June 1, 2011 8:27:05 PM PDT
The final trial in connection with the videotaped beating death of a Chicago honor student ended with a guilty verdict Wednesday.

Derrion Albert, 16, was killed in 2009. Five people faced charges in his murder.

A jury found the fifth and final defendant, 20-year-old Lapoleon Colbert, guilty of first degree murder after deliberating for about two hours. He will be sentenced July 19.

Derrion's mother, Anjanette Albert, says she has never missed a day of court. Albert does not see Colbert's conviction as a victory or celebration. Instead, she says she felt numb.

The video that captured the 16-year-old's death highlighted youth violence on Chicago's streets to the nation and the world. Derrion was attacked as he walked home from school. He was slammed in the head with a board, punched, kicked, and stomped. The incident was recorded on a cell phone.

"Another life gone. It's hurtful. It's heartbreaking," said Anjanette Albert told ABC7 with tears in her eyes. "I hate that we're all losing our children like this, it's sad."

"Justice was served. The individuals have been held accountable and responsible for what they did - their actions," said Norman Golliday, Derrion Albert's grandfather.

The case got national attention, prompting U.S. Education Secretary Arne Duncan and Attorney General Eric Holder to meet with city officials about youth violence.

The four other defendants in Albert's case have already been convicted. A 15-year-old boy was found guilty of murder and will remain in prison until he is 21. Eric Carson pleaded guilty and was sentenced to 26 years in prison. A jury convicted Silvonus Shannon. He got 32 years behind bars. Eugene Riley was also convicted.

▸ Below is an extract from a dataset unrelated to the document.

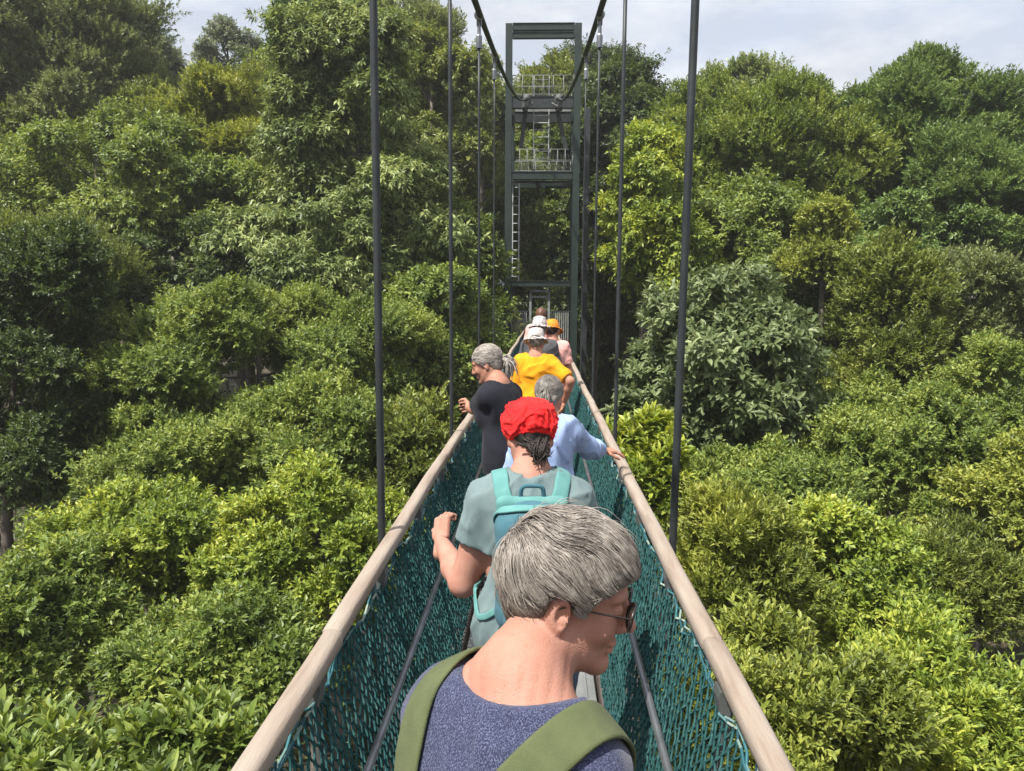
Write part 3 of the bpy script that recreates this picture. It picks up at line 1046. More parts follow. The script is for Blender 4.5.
def surface(f, xs, ys, zs):
    """Surface nets over a (possibly uneven) grid."""
    s = f < 0
    n0, n1, n2 = f.shape
    cnt = np.zeros((n0 - 1, n1 - 1, n2 - 1), np.uint8)
    for i in (0, 1):
        for j in (0, 1):
            for k in (0, 1):
                cnt += s[i:n0 - 1 + i, j:n1 - 1 + j, k:n2 - 1 + k]
    act = np.argwhere((cnt > 0) & (cnt < 8))
    if len(act) == 0:
        return np.zeros((0, 3)), np.zeros((0, 4), int)
    I, J, K = act.T
    acc = np.zeros((len(act), 3))
    num = np.zeros(len(act))
    AX = (xs, ys, zs)
    corners = [(i, j, k) for i in (0, 1) for j in (0, 1) for k in (0, 1)]
    for c in corners:
        for a in range(3):
            if c[a] == 1:
                continue
            e = list(c)
            e[a] = 1
            v0 = f[I + c[0], J + c[1], K + c[2]]
            v1 = f[I + e[0], J + e[1], K + e[2]]
            m = (v0 < 0) != (v1 < 0)
            t = np.where(m, v0 / np.where(np.abs(v0 - v1) < 1e-12, 1, v0 - v1), 0)
            P = np.zeros((len(act), 3))
            for b in range(3):
                q0 = AX[b][act[:, b] + c[b]]
                q1 = AX[b][act[:, b] + e[b]]
                P[:, b] = q0 + (q1 - q0) * t
            acc += P * m[:, None]
            num += m
    V = acc / num[:, None]
    idx = np.full((n0 - 1, n1 - 1, n2 - 1), -1, np.int64)
    idx[I, J, K] = np.arange(len(act))
    Q = []
    for a in range(3):
        b, c = (a + 1) % 3, (a + 2) % 3
        sl0, sl1 = [slice(None)] * 3, [slice(None)] * 3
        sl0[a], sl1[a] = slice(0, -1), slice(1, None)
        for d in (b, c):
            sl0[d] = slice(1, -1)
            sl1[d] = slice(1, -1)
        x0, x1 = s[tuple(sl0)], s[tuple(sl1)]
        E = np.argwhere(x0 != x1)
        if len(E) == 0:
            continue
        E[:, b] += 1
        E[:, c] += 1
        fl = s[E[:, 0], E[:, 1], E[:, 2]]

        def cell(db, dc):
            G = E.copy()
            G[:, b] += db
            G[:, c] += dc
            return idx[G[:, 0], G[:, 1], G[:, 2]]
        q = np.stack([cell(-1, -1), cell(0, -1), cell(0, 0), cell(-1, 0)], 1)
        q[~fl] = q[~fl][:, ::-1]
        Q.append(q)
    Q = np.concatenate(Q)
    return V, Q[(Q >= 0).all(1)]


def polygonise(sdf, step, fine=((), (), ()), pad=0.03, lo=None, hi=None):
    a, b = sdf.bounds()
    lo = a - pad if lo is None else np.asarray(lo, float)
    hi = b + pad if hi is None else np.asarray(hi, float)
    ax = [axis(lo[i], hi[i], step, fine[i]) for i in range(3)]
    return surface(sdf.grid(*ax), *ax)


def wrinkle(amp, sc, seed, stretch=(1, 1, 1)):
    """Soft creases: thin ridges that bend and fade over the cloth."""
    r = np.random.default_rng(seed)
    d = r.normal(0, 1, (5, 3)) * sc * np.asarray(stretch)
    p = r.uniform(0, 6.28, 12)
    m = r.normal(0, 1, (3, 3)) * sc * 0.45

    def f(X, Y, Z):
        w = sum(np.sin(X * m[q, 0] + Y * m[q, 1] + Z * m[q, 2] + p[5 + q]) for q in range(3))
        o = 0
        for q in range(5):
            ridge = (1 - np.abs(np.sin(0.5 * (X * d[q, 0] + Y * d[q, 1] + Z * d[q, 2]) + p[q] + 0.9 * w))) ** 2
            o = o + ridge * (0.5 + 0.5 * np.sin(w * 1.3 + p[8] + q * 1.9))
        return -(o / 5.0 - 0.17) * 5.0 * amp
    return f


def rotm(axis_v, deg):
    return np.array(Matrix.Rotation(math.radians(deg), 3, Vector(axis_v)))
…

His sentencing is scheduled for June 14.

As Derrion Albert's mother and grandfather left court Wednesday, they noted the six lives lost and the families left behind.

"We've still got a long way to go as far as healing is concerned. The fact that we don't have to keep coming down here and sitting in a courtroom and dealing with that whole process is going to make a difference," said Golliday.